Wow, where to begin? (This is going to be long!)
I guess, with a thank you to everyone who replied.
First of all, I promised myself that I wouldn’t be a typical poster and ask advice/opinion and then whine when I didn’t like it. I got all prepared to post indignant “you don’t understaaaaaand”.
Instead, I read the responses when I woke up today and thought. And thought and thought.
What are my issues
#1. I like having the key to my parents house and my space. But they asked Linda to housesit, so … ok. I am worried she is going to drive my parents car as they asked but with Toyota recalls I think I can head that one off at the pass. So…we don’t always like stuff that others decide. Big deal.
#2. Im way overtired this week, plus have a bunch of extra meetings/stresses. My son’s educational iand health ssues are currently very time consuming, I have probably spent 5 hours on meetings/phonecalls, assessments and appointments in the last week. After school the “precious family time” that was mentioned includes doing some physio and some remedial learning excercises. Thats not Linda’s issues, but when I was not getting any sleep before 10 am and getting up at 3pm for 4 days in a row it was wearing on me. I wasn’t sleeping, and simple tasks like planning suppers was making me cranky. Today I got to sleep a full 7 hours, and I can look at things objectively. I do think however that people just don’t understand that when you work at night you still need sleep and don’t have “all this extra free time to hang out”
- The friendship has felt a little off-kilter lately. Since she doesn’t drive her car in winter, and depends on a ride into town with her old fashioned parents that only go into town at most twice a week she was depending on me to either be available when her parents came into town or to go get her. I’m tired of having to be the one to get her places. I am also tired of having to host our get-togethers unless I want to go out to a restaurant, (and its always sushi, or indian food, or pricey organic cafe, never a sandwich shop or Tim Horton’s for just a coffee) because she lives with her parents. She may not have the career or the income I do, but I also have more places to put every dollar than she does. Am I jealous she spends 10,000 or more yearly on travel? Yes, but I chose my life. (And I chose it, it pretty consiously 13 years ago, it didn’t “just work out that way”) In my more emotional moments I think “Linda you cant just up and leave half the year and then complain you don’t have a house to come home to.” (Which was her theme last fall…again, on examining my above posts more clearly I realized was some of the background) Does this make me petty? Maybe, but come on, I am human, I work hard and am trying to keep it together. Somedays thats tougher than others.
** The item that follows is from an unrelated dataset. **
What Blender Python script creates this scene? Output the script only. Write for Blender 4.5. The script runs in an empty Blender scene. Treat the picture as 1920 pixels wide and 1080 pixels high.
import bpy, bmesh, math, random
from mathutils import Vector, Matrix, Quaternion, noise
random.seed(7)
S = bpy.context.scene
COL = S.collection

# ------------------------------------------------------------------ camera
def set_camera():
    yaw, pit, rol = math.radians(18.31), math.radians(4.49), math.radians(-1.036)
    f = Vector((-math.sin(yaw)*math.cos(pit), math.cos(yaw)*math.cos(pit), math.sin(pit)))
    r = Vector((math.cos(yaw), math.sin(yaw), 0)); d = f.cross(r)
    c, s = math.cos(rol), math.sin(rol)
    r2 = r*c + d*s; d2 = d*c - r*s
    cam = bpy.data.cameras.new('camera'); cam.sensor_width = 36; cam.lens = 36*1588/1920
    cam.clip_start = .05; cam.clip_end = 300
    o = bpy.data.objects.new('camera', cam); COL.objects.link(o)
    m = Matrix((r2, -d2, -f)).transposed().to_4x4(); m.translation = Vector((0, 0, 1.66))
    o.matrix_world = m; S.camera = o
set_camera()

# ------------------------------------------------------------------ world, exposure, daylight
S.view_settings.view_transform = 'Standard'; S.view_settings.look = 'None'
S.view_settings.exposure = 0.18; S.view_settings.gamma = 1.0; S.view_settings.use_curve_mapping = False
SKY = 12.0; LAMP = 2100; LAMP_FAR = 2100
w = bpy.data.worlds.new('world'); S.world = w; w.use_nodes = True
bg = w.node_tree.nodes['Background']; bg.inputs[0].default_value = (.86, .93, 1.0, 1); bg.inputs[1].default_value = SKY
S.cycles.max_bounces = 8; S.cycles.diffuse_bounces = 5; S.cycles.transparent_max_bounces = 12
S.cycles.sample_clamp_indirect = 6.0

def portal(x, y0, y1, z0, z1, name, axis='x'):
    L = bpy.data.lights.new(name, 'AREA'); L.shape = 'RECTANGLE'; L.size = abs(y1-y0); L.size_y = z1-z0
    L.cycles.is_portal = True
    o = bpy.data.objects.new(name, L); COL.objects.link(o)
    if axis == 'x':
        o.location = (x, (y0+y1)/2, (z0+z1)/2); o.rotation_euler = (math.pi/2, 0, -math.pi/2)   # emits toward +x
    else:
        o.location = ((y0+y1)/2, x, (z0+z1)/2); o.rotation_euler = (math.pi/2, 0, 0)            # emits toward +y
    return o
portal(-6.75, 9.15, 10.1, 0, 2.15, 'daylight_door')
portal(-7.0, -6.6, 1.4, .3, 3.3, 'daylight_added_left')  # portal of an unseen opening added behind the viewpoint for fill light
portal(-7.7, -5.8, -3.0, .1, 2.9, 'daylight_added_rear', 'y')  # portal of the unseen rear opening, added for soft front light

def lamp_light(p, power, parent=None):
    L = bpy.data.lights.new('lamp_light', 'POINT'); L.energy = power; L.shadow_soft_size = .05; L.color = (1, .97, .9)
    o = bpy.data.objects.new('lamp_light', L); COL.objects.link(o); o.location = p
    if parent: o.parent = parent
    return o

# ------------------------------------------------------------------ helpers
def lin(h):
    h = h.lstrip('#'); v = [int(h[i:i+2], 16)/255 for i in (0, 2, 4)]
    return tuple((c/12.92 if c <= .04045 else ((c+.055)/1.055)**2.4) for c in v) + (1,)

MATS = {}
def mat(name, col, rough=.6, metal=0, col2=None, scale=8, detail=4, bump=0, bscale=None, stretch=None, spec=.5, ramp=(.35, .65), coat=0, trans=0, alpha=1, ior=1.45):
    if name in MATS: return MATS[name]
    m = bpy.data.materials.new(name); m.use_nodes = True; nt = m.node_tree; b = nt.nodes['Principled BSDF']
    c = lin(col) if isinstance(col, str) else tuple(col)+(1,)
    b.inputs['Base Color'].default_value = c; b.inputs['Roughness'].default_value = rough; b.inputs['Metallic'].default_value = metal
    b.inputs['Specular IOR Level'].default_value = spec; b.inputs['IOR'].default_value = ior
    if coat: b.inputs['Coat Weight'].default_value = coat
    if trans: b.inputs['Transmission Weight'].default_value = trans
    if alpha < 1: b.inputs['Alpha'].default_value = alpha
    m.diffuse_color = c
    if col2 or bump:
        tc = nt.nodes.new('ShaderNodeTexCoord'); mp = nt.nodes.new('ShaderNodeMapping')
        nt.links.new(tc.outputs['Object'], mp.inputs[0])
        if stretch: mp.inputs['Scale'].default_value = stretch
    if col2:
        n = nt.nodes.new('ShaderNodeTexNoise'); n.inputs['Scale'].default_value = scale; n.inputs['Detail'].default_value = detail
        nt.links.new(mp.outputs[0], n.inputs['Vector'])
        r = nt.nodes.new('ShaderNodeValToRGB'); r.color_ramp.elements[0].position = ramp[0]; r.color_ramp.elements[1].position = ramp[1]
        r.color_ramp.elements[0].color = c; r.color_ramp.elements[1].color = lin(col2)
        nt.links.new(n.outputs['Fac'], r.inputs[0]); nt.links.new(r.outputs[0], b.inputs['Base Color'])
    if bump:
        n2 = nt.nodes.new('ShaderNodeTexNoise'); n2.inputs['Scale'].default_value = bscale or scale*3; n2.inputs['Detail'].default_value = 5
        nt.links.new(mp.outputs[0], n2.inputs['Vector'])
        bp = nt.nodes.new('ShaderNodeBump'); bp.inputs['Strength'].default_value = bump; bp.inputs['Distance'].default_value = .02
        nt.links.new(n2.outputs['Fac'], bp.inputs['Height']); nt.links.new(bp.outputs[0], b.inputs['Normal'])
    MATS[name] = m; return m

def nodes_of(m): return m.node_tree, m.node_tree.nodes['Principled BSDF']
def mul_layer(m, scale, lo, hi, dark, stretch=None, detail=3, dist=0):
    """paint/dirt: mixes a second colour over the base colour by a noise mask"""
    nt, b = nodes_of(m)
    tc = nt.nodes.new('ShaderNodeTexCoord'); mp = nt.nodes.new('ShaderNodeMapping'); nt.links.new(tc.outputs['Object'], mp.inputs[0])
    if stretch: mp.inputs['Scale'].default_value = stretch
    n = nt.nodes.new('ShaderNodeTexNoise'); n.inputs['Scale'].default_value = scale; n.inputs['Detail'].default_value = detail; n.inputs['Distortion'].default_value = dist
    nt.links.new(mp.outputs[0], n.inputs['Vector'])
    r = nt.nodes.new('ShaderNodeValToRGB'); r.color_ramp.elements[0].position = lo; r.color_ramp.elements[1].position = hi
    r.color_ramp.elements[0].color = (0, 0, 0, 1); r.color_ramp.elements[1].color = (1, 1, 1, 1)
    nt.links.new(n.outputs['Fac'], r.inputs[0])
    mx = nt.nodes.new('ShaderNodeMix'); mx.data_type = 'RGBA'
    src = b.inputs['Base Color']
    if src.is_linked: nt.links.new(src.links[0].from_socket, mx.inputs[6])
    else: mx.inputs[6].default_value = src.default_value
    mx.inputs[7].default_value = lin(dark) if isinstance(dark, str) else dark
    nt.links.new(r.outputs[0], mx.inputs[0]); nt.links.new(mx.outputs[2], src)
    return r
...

Anyway, once I distilled these separate issues, I picked up the phone and called her. Tomorrow after work, I will go have one last good sleep at Mom’s (between having a 6 year old at home, my boyfriend’s home business phone ringing off the hook, and general distraction the weekend is not great for sleep at home) and then her sister will drive her there at 4, and we will go over the stuff, have a coffee and then I will go home for supper) She also apologized for her misconception that I WASN’T taking care of my parents place… (I am not sure how this arose, but my Dad gets ideas into his head about things and tends to express himself poorly at times)
So, despite my initial negative reaction to most of the viewpoints, I again want to thank everyone. My boyfriend had urged me to post this, and “realize how you sound”, and I guess I got it handed to me. Food for thought, and “one to grow on” Also time to be a better friend, or figure out if we have become too divergent.